• Instructions for the task:
Reproduce the following material exactly, including every line.

= = = =

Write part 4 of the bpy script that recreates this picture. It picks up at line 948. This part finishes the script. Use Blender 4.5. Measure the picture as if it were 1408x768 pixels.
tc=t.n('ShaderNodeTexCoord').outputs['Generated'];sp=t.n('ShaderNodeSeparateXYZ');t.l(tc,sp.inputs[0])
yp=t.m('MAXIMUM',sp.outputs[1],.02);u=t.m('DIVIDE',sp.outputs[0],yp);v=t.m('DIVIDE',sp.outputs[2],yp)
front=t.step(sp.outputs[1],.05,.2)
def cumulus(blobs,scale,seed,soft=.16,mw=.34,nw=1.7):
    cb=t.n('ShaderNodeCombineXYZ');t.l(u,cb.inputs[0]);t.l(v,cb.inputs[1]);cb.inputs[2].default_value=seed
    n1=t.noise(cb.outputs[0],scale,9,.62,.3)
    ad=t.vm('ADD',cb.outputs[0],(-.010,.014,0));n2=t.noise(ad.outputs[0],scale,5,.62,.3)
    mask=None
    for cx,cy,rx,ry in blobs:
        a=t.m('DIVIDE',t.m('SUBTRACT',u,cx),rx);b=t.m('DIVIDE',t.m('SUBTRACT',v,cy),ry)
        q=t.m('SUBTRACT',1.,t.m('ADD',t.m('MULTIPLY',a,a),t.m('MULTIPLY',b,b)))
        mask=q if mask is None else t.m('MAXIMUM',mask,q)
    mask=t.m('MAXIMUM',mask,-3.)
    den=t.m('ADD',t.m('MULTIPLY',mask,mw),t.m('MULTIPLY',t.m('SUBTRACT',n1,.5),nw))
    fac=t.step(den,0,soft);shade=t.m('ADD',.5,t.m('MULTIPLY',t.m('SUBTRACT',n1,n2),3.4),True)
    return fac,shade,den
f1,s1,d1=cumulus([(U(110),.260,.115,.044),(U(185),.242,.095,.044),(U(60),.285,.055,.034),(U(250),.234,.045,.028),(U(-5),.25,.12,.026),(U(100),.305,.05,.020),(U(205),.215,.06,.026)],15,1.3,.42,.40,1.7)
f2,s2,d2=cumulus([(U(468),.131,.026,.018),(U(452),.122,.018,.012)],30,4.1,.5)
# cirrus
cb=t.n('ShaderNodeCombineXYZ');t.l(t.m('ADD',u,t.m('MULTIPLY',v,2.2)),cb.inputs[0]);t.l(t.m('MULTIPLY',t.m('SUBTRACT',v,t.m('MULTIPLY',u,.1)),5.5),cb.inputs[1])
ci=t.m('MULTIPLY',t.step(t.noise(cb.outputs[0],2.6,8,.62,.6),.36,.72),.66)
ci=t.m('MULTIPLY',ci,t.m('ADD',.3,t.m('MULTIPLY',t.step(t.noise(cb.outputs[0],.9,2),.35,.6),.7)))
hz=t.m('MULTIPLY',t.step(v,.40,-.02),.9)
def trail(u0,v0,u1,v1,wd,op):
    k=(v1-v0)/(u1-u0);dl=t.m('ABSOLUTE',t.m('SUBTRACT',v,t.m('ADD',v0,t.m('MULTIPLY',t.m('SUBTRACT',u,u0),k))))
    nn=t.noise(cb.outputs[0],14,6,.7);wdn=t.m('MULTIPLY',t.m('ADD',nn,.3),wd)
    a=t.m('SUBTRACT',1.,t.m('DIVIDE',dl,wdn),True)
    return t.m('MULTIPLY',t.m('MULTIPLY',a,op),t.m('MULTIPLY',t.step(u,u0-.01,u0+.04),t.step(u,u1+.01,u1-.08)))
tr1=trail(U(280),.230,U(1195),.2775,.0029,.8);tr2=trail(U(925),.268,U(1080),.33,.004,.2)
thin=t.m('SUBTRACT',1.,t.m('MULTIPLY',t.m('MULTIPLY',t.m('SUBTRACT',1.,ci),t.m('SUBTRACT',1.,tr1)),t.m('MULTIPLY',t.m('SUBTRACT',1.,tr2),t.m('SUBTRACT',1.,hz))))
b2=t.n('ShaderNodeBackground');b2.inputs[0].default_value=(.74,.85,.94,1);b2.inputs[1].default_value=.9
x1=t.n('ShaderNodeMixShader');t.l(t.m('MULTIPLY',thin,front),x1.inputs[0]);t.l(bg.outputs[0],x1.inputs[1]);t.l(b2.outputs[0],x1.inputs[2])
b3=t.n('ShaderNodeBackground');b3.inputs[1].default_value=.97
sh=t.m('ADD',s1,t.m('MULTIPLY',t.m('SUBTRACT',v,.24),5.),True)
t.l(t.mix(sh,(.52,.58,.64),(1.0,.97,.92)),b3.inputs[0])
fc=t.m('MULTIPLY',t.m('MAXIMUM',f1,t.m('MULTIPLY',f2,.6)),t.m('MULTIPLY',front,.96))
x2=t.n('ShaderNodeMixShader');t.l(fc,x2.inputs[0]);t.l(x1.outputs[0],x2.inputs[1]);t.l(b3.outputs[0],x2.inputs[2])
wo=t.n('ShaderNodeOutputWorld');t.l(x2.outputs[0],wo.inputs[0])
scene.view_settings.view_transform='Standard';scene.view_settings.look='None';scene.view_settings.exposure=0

= = = =

• Output of the task:
Write part 4 of the bpy script that recreates this picture. It picks up at line 948. This part finishes the script. Use Blender 4.5. Measure the picture as if it were 1408x768 pixels.
tc=t.n('ShaderNodeTexCoord').outputs['Generated'];sp=t.n('ShaderNodeSeparateXYZ');t.l(tc,sp.inputs[0])
yp=t.m('MAXIMUM',sp.outputs[1],.02);u=t.m('DIVIDE',sp.outputs[0],yp);v=t.m('DIVIDE',sp.outputs[2],yp)
front=t.step(sp.outputs[1],.05,.2)
def cumulus(blobs,scale,seed,soft=.16,mw=.34,nw=1.7):
    cb=t.n('ShaderNodeCombineXYZ');t.l(u,cb.inputs[0]);t.l(v,cb.inputs[1]);cb.inputs[2].default_value=seed
    n1=t.noise(cb.outputs[0],scale,9,.62,.3)
    ad=t.vm('ADD',cb.outputs[0],(-.010,.014,0));n2=t.noise(ad.outputs[0],scale,5,.62,.3)
    mask=None
    for cx,cy,rx,ry in blobs:
        a=t.m('DIVIDE',t.m('SUBTRACT',u,cx),rx);b=t.m('DIVIDE',t.m('SUBTRACT',v,cy),ry)
        q=t.m('SUBTRACT',1.,t.m('ADD',t.m('MULTIPLY',a,a),t.m('MULTIPLY',b,b)))
        mask=q if mask is None else t.m('MAXIMUM',mask,q)
    mask=t.m('MAXIMUM',mask,-3.)
    den=t.m('ADD',t.m('MULTIPLY',mask,mw),t.m('MULTIPLY',t.m('SUBTRACT',n1,.5),nw))
    fac=t.step(den,0,soft);shade=t.m('ADD',.5,t.m('MULTIPLY',t.m('SUBTRACT',n1,n2),3.4),True)
    return fac,shade,den
f1,s1,d1=cumulus([(U(110),.260,.115,.044),(U(185),.242,.095,.044),(U(60),.285,.055,.034),(U(250),.234,.045,.028),(U(-5),.25,.12,.026),(U(100),.305,.05,.020),(U(205),.215,.06,.026)],15,1.3,.42,.40,1.7)
f2,s2,d2=cumulus([(U(468),.131,.026,.018),(U(452),.122,.018,.012)],30,4.1,.5)
# cirrus
cb=t.n('ShaderNodeCombineXYZ');t.l(t.m('ADD',u,t.m('MULTIPLY',v,2.2)),cb.inputs[0]);t.l(t.m('MULTIPLY',t.m('SUBTRACT',v,t.m('MULTIPLY',u,.1)),5.5),cb.inputs[1])
ci=t.m('MULTIPLY',t.step(t.noise(cb.outputs[0],2.6,8,.62,.6),.36,.72),.66)
ci=t.m('MULTIPLY',ci,t.m('ADD',.3,t.m('MULTIPLY',t.step(t.noise(cb.outputs[0],.9,2),.35,.6),.7)))
hz=t.m('MULTIPLY',t.step(v,.40,-.02),.9)
def trail(u0,v0,u1,v1,wd,op):
    k=(v1-v0)/(u1-u0);dl=t.m('ABSOLUTE',t.m('SUBTRACT',v,t.m('ADD',v0,t.m('MULTIPLY',t.m('SUBTRACT',u,u0),k))))
    nn=t.noise(cb.outputs[0],14,6,.7);wdn=t.m('MULTIPLY',t.m('ADD',nn,.3),wd)
    a=t.m('SUBTRACT',1.,t.m('DIVIDE',dl,wdn),True)
    return t.m('MULTIPLY',t.m('MULTIPLY',a,op),t.m('MULTIPLY',t.step(u,u0-.01,u0+.04),t.step(u,u1+.01,u1-.08)))
tr1=trail(U(280),.230,U(1195),.2775,.0029,.8);tr2=trail(U(925),.268,U(1080),.33,.004,.2)
thin=t.m('SUBTRACT',1.,t.m('MULTIPLY',t.m('MULTIPLY',t.m('SUBTRACT',1.,ci),t.m('SUBTRACT',1.,tr1)),t.m('MULTIPLY',t.m('SUBTRACT',1.,tr2),t.m('SUBTRACT',1.,hz))))
b2=t.n('ShaderNodeBackground');b2.inputs[0].default_value=(.74,.85,.94,1);b2.inputs[1].default_value=.9
x1=t.n('ShaderNodeMixShader');t.l(t.m('MULTIPLY',thin,front),x1.inputs[0]);t.l(bg.outputs[0],x1.inputs[1]);t.l(b2.outputs[0],x1.inputs[2])
b3=t.n('ShaderNodeBackground');b3.inputs[1].default_value=.97
sh=t.m('ADD',s1,t.m('MULTIPLY',t.m('SUBTRACT',v,.24),5.),True)
t.l(t.mix(sh,(.52,.58,.64),(1.0,.97,.92)),b3.inputs[0])
fc=t.m('MULTIPLY',t.m('MAXIMUM',f1,t.m('MULTIPLY',f2,.6)),t.m('MULTIPLY',front,.96))
x2=t.n('ShaderNodeMixShader');t.l(fc,x2.inputs[0]);t.l(x1.outputs[0],x2.inputs[1]);t.l(b3.outputs[0],x2.inputs[2])
wo=t.n('ShaderNodeOutputWorld');t.l(x2.outputs[0],wo.inputs[0])
scene.view_settings.view_transform='Standard';scene.view_settings.look='None';scene.view_settings.exposure=0